10.15-11.30am: Romeo and Juliet- expert insights  

  • Shakespeare’s use of the soliloquy. Why did Shakespeare use this style so often? Discussion on effect in relation to the overall play and context. Practical methods to avoid the more general comments on “internal monologues” and developing academic discussion on effect in relation to the overall play and context.
  • Thinking about style- practical strategies to investigate the varying styles of Shakespeare’s language and what the intention was and how this translates into meaning in relation to major themes in Romeo and Juliet.
  • Debunking common context myths such as living in a Patriarchal society, the control of the Church, women’s roles etc…
  • What is the difference between an image and a motif? Why are both used within Shakespeare’s Romeo and Juliet? How do these add to the layers of meaning?
  • Shakespeare’s language- slurs and their impact on the audience- why are these important?

 

11.30-11.45am: Break

 

11.45-12.45pm: The challenges of GCSE English Literature specifically when looking at Shakespeare’s Romeo and Juliet.

  • Applying the knowledge to exam questions- what is top grade analysis? How much is too much? Analysis in a succinct manner.
  • Dealing effectively with context, writer’s technique and personal viewpoint in analysing Romeo and Juliet..
  • Focusing on specific examples of when context comments actually add merit to the grades awarded, rather being a “throw away” comment.
  • How might we discuss Shakespeare’s slurs using academic language?
  • Key scenes that really encourage the top ability students to think.

 

12.45– 1.45pm: Lunch

 

1.45 – 2:45pm: Macbeth- expert insights

  • Thinking about style- practical strategies to investigate the varying styles of Shakespeare’s language and what the intention was and how this translates into meaning in relation to major themes in Macbeth.
  • Religious and natural imagery that recurs in Macbeth- why Shakespeare relies on certain images?
  • Context- King James and witchcraft- how important is this? Where to really focus when it comes to context in Macbeth.
  • Lady Macbeth as the fourth witch- how accurate is this evaluation in relation to the text? Where might we find examples be found to agree or disagree with this viewpoint.

 

2.45-2.50: Afternoon Break

 

2.50-3.50pm: The challenges of GCSE English Literature specifically when looking at Shakespeare’s Macbeth.

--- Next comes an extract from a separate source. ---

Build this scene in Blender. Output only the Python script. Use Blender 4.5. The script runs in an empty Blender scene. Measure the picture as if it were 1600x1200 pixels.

  • Applying the knowledge to exam questions- what is top grade analysis? How much is too much? Analysis in a succinct and perceptive manner.
  • Dealing effectively with context- the witches, patriarchal society, King James- Focusing on specific examples of when context comments actually add merit to the grades awarded, rather being a “throw away” comment.
  • How might we discuss Shakespeare’s intentions behind his language in Macbeth without simply repeating what it means?
  • Applying the knowledge of religious imagery to the question- how to get the students to really engage with imagery and analysis it well.
  • Key scenes that really encourage the top ability students to think.

 

3.50 – 4.00pm: Plenary and discussion

Depart

Dr Lance Hanson

Lance Hanson is an experienced teacher of English, school leader, teacher trainer and blogger. He currently works as the strategic lead for teaching, learning and curriculum for a multi-academy Trust. He has also examined GCSE English Language for almost two decades, written materials for exam board training, and has recently completed his PhD.